After the launch phase, the two spacecraft separated from the rocket, and traveled separately toward the location where they carried out their observations.




A Special Orbit

Herschel and Planck spent their first two months traveling about 1.5 million kilometers (about 931,000 miles, roughly four times the distance of the moon) from earth, in the opposite direction from the Sun. During that journey, they were calibrated and checked out to make sure they were in perfect working order.




Lagrange Points  
Lagrange Points  
Each spacecraft then went into a separate orbit around the Earth-Sun L2 point, a relatively stable location where the gravitational pulls of the Earth and the Sun combine to keep spacecraft in a uniform position relative to Earth as they orbit the Sun.

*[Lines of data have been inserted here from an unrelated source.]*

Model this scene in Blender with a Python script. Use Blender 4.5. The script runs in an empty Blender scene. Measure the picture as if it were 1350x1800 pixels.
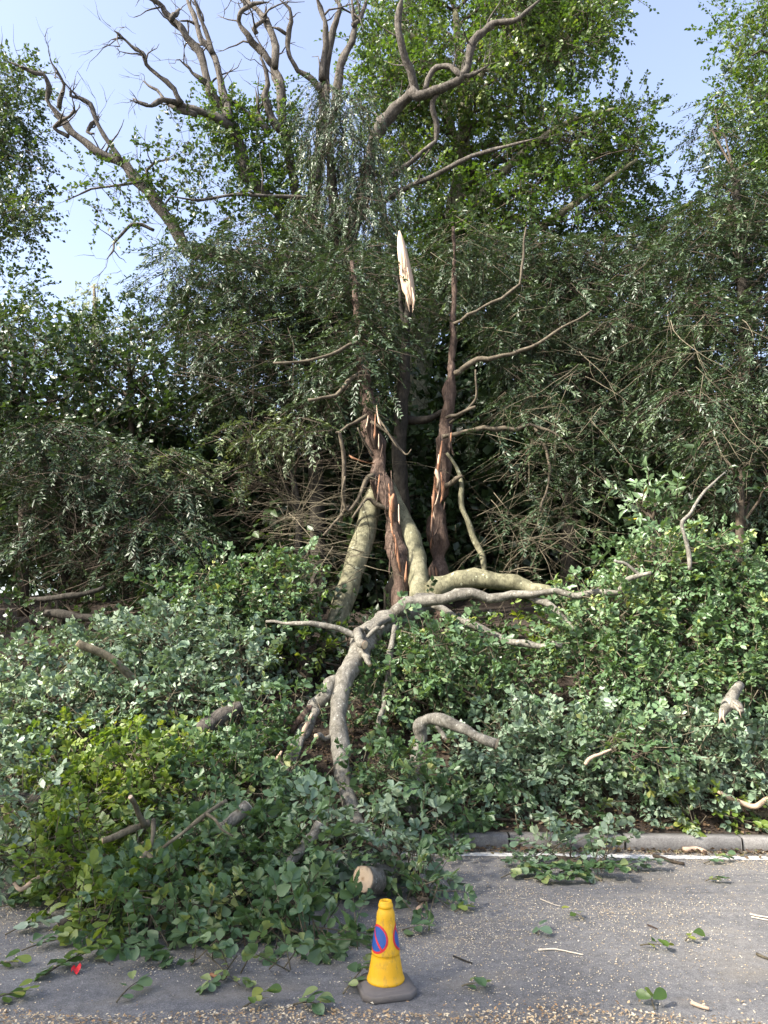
import bpy, math, random
import numpy as np
from mathutils import Matrix, Vector

rng = np.random.default_rng(11)
random.seed(11)
scene = bpy.context.scene
COL = scene.collection

# ------------------------------------------------------------------ camera, world, sun, exposure
CAM_Z, PITCH, F = 1.6, math.radians(10.3), 1300.0      # F: focal length in photo pixels (1350 x 1800)
cam_d = bpy.data.cameras.new('camera')
cam_d.sensor_fit = 'VERTICAL'; cam_d.sensor_height = 36.0; cam_d.lens = 26.0
cam_d.clip_start = 0.05; cam_d.clip_end = 3000
cam = bpy.data.objects.new('camera', cam_d); COL.objects.link(cam)
cam.location = (0, 0, CAM_Z); cam.rotation_euler = (math.radians(90) + PITCH, 0, 0)
scene.camera = cam

SUN_AZ, SUN_EL = math.radians(-122), math.radians(40)    # azimuth from +Y towards +X
world = bpy.data.worlds.new('World'); scene.world = world; world.use_nodes = True
wn = world.node_tree
sky = wn.nodes.new('ShaderNodeTexSky'); sky.sky_type = 'NISHITA'; sky.sun_disc = False
sky.sun_elevation = SUN_EL; sky.sun_rotation = SUN_AZ
sky.air_density = 1.0; sky.dust_density = 2.5; sky.ozone_density = 1.2
bgn = wn.nodes['Background']; bgn.inputs['Strength'].default_value = 0.118
hsv = wn.nodes.new('ShaderNodeHueSaturation'); hsv.inputs['Saturation'].default_value = 0.80; hsv.inputs['Hue'].default_value = 0.508   # thin veil of cloud
wn.links.new(sky.outputs[0], hsv.inputs['Color']); wn.links.new(hsv.outputs[0], bgn.inputs['Color'])
sun_d = bpy.data.lights.new('sun', 'SUN'); sun_d.energy = 4.4; sun_d.angle = math.radians(4)
sun_d.color = (1.0, 0.93, 0.82)
sun = bpy.data.objects.new('sun', sun_d); COL.objects.link(sun)
sdir = Vector((math.sin(SUN_AZ) * math.cos(SUN_EL), math.cos(SUN_AZ) * math.cos(SUN_EL), math.sin(SUN_EL)))
sun.rotation_euler = sdir.to_track_quat('Z', 'Y').to_euler()
sun.location = sdir * 40
vs = scene.view_settings
vs.view_transform = 'Standard'; vs.look = 'None'; vs.exposure = 2.05; vs.gamma = 1.0; vs.use_curve_mapping = False
cy = scene.cycles
cy.max_bounces = 5; cy.diffuse_bounces = 3; cy.glossy_bounces = 2; cy.transmission_bounces = 3; cy.transparent_max_bounces = 4
cy.use_denoising = True; cy.sample_clamp_indirect = 6

# ------------------------------------------------------------------ helpers
def P(px, py, d):
    """point at ground distance d (metres ahead) on the sight line of photo pixel px, py"""
    xc, yc = (px - 675) / F, (900 - py) / F
    dy = math.cos(PITCH) - yc * math.sin(PITCH)
    dz = math.sin(PITCH) + yc * math.cos(PITCH)
    t = d / dy
    return np.array([xc * t, d, CAM_Z + dz * t])
def MPP(px, py, d):                                     # metres per photo pixel there
    yc = (900 - py) / F
    return d / (math.cos(PITCH) - yc * math.sin(PITCH)) / F
def G(px, py, z=0.0):                                   # where a sight line meets height z
    xc, yc = (px - 675) / F, (900 - py) / F
    dy = math.cos(PITCH) - yc * math.sin(PITCH)
    dz = math.sin(PITCH) + yc * math.cos(PITCH)
    t = (z - CAM_Z) / dz
    return np.array([xc * t, dy * t, z])
KERB_A = -0.05
def kerb_y(x): return 6.36 + KERB_A * x
def norm(v): return v / np.maximum(np.linalg.norm(v, axis=-1, keepdims=True), 1e-9)
_wv = rng.normal(size=(9, 3)) * 1.0; _wp = rng.uniform(0, 6.28, 9)
def wob(p, s=1.0):                                      # smooth pseudo noise, about -1..1
    p = np.asarray(p) * s
    return np.sum(np.sin(p @ _wv.T * 1.7 + _wp), axis=-1) / 3.2
def terr(x, y):
    x = np.asarray(x, float); y = np.asarray(y, float)
    e = y - kerb_y(x)
    z = np.interp(e, [-100, 0.13, 0.35, 0.8, 1.7, 3.6, 8, 30, 200], [0.105, 0.105, 0.14, 0.55, 1.05, 1.85, 2.6, 3.4, 6])
    return z + np.clip(e - 0.3, 0, 1) * 0.09 * wob(np.stack([x, y, x * 0], -1), 1.3)

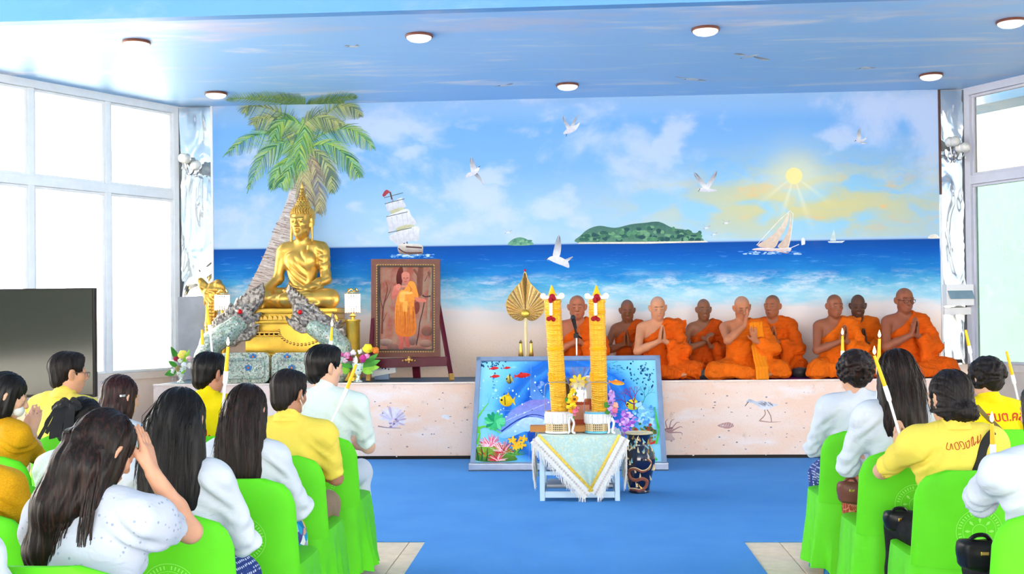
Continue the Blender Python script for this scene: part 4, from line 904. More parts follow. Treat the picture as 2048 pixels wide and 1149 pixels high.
        if hair == 'curly':
            rr = random.Random(sd)
            Hr.ell((0, -.03, .025), (.098, .11, .105), .02); Hr.ell((0, .135, -.03), (.075, .06, .105), .012, 's')
            for i in range(210):
                u, v = rr.uniform(0, 2*PI), rr.uniform(-.75, 1); q = math.sqrt(1-v*v); p = np.array([.1*q*math.cos(u), -.03+.112*q*math.sin(u), .022+.108*v])
                if p[1] > .05 and p[2] < .06: continue
                Hr.ell(p, (.014, .014, .012), .003)
            amp = .001
    else:
        Hr.ell((0, -.02, .036), (.089, .104, .096), .01)
        for x in (-1, 1): Hr.ell((x*.068, -.015, -.05), (.026, .062, .11), .02)
        Hr.ell((0, -.062, -.04), (.075, .055, .085), .03)
        Hr.ell((0, .125, -.045), (.068, .07, .115), .012, 's')
        if hair == 'long':
            Hr.at(*vert); Hr.ell((0, -.078, -.10), (.098*hw, .062, .17), .03); Hr.ell((0, -.108, -.10-hl*.45), (.108*hw, .05, hl*.62), .04)
            for x in (-1, 1): Hr.ell((x*.075*hw, -.06, -.13-hl*.2), (.04, .05, .14+hl*.3), .03)
            Hr.cut((0, 0, -1), (0, 0, -.07-hl))
        elif hair == 'half':
            Hr.ell((-.005, -.118, .015), (.03, .022, .026), .012); Hr.ell((-.03, -.122, .005), (.03, .018, .018), .01); Hr.at(*vert)
            Hr.chain([(-.01, -.085, -.04), (-.045, -.12, -.16), (-.085, -.135, -.30), (-.115, -.12, -.43)], [.088, .085, .075, .05], .04); Hr.chain([(.055, -.07, -.05), (.05, -.085, -.15), (.045, -.08, -.24)], [.05, .045, .02], .03)
            Hr.chain([(-.06, -.06, -.06), (-.12, -.08, -.20), (-.19, -.06, -.28)], [.04, .02, .006], .02)
        elif hair == 'bob':
            Hr.at(*vert); Hr.ell((0, -.055, -.07), (.094, .075, .10), .03); Hr.at(Rh, hc); Hr.ell((0, .13, -.06), (.07, .075, .13), .012, 's'); Hr.at(*vert); Hr.cut((0, 0, -1), (0, 0, -.145))
        elif hair == 'bun':
            Hr.ell((0, .02, -.125), (.13, .10, .07), .015, 's'); Hr.ell((0, -.112, -.062), (.058, .042, .044), .02); Hr.ell((.02, -.12, -.085), (.036, .03, .024), .008)
            for x in (-1, 1): Hr.ell((x*.09, .015, -.015), (.026, .036, .05), .01, 's')
    def hd_(V):
        P = (V-hc) @ Rh; th = np.arctan2(P[:, 0], .06-P[:, 1]); a = amp if hair != 'short' else .0022
        if hair == 'bun': th = np.arctan2(P[:, 0], P[:, 2]+.05)
        return a*(np.sin(th*26+2.2*np.sin(P[:, 2]*14+sd))+.6*np.sin(th*57+sd+3*np.sin(P[:, 2]*9))+.5*np.sin(th*13+P[:, 2]*20))
    ho = Hr.build('hair', hm, body, .0075 if Y > 4.5 else .0065, hd_)
    if hair in ('long', 'bob', 'short', 'bun', 'half'):      # loose strands over the mass
        rr = random.Random(sd); mb = MB(); n = 70 if hair == 'long' else 45
        for i in range(n):
            a = rr.uniform(-1.9, 1.9); b0 = rr.uniform(.15, 1.1); P0 = []
            L_ = hl*rr.uniform(.6, 1.05) if hair == 'long' else 0
            for q in range(4):
                b = b0+q*.28; P0.append(hc + Rh @ np.array([math.sin(a)*.0915*math.sin(min(b, 2.2)), -.02-math.cos(a)*.1065*math.sin(min(b, 2.2)), .036+.099*math.cos(b)]))
            if L_:
                e = P0[-1]; 
                for q in range(1, 5): P0.append(np.array([hc[0]+(e[0]-hc[0])*(1+.12*q*.5)+rr.uniform(-.006, .006), hc[1]-.13-.012*q+(.03 if abs(a) > 1.2 else 0), e[2]-L_*q/4]))
            mb.tube(P0, [.0011]*(len(P0)-1)+[.0004], 3)
        mb.build('hair_strands', hm, body, kind='stuff')
    if mask:
        Mk = Sdf().at(Rh, hc); Mk.ell((0, .044, -.056), (.055, .064, .050), .02); Mk.ell((0, .0, -.05), (.12, .045, .12), .01, 's'); Mk.ell((0, .038, -.055), (.047, .05, .075), .005, 's'); Mk.build('face_mask', M['mask'], body, .006)
        mb = MB(); W = lambda p: Vector(Rh @ np.array(p)+hc)
        for x in (-1, 1):
            for z_ in (-.03, -.085): mb.tube([W((x*.052, .055, z_)), W((x*.078, .02, z_*.6)), W((x*.088, -.012, .012 if z_ > -.05 else -.03)), W((x*.086, -.022, -.005))], .002, 5)
        mb.build('mask_loop', M['mask'], body)
    if specs: spectacles(body, Rh, hc, 1, specs, .0016)
    return body, dict(T=T, Rh=Rh, hc=hc, zh=zh, s=s, arms=arms, shirt=sh_o, X=X)
HP = lambda px, py, Y: tuple(onY(px, py, Y))

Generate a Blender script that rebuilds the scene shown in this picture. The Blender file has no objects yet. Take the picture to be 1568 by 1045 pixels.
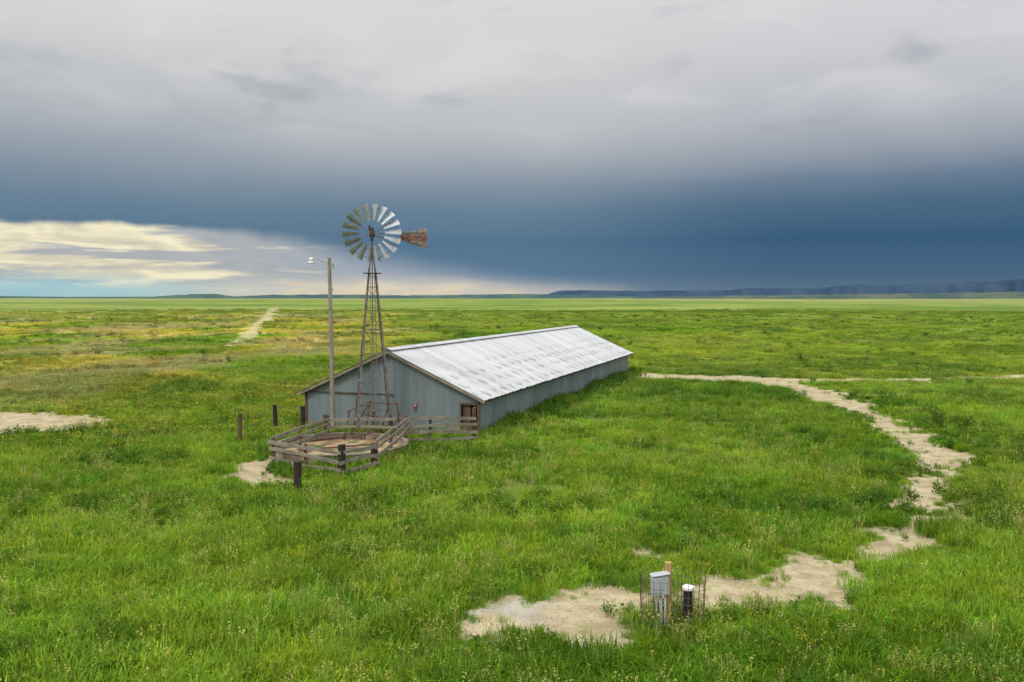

As it orbits L2 at an amplitude of about 700,000 km, Herschel's distance from the Earth varies from 1.2 to 1.8 million km. Small correction maneuvers need to be performed each month to compensate for drift.

With its back to the Earth, Moon, and Sun, Herschel's telescope points outward into the Universe without interference from the strong infrared radiation these bodies emit.

Herschel's telescope focuses light onto three instruments:

  • PACS, a camera and medium-resolution spectrometer sensitive to the wavelength range from 60 to 210 microns.


  • SPIRE, a camera and spectrometer sensitive to the wavelength range from 200-670 microns.


  • HIFI, a very high resolution heterodyne spectrometer sensitive to 480-1250 and 1410-1910 GHz (which corresponds to about 157-625 microns).


Keeping Its Cool

Keeping HIFI, SPIRE, and PACS at a temperature near absolute zero is critical to Herschel's mission for two reasons: the detectors work only at very low temperatures, and heat from the instruments could drown out the faint far-infrared and submillimeter light they were designed to detect. Maintaining that ultracold temperature depends on the superfluid helium that serves as the coolant.

The cryostat that houses the instruments is expected to hang on to enough coolant to enable Herschel to perform its scientific observations for at least three years. At some point after that, the helium will evaporate into space, the instruments will warm up, and the mission will end.

Herschel has been offering about 7,000 hours of science time per year.

Communication with the spacecraft, to receive data and convey instructions, will be done via the ground station in Perth, Australia.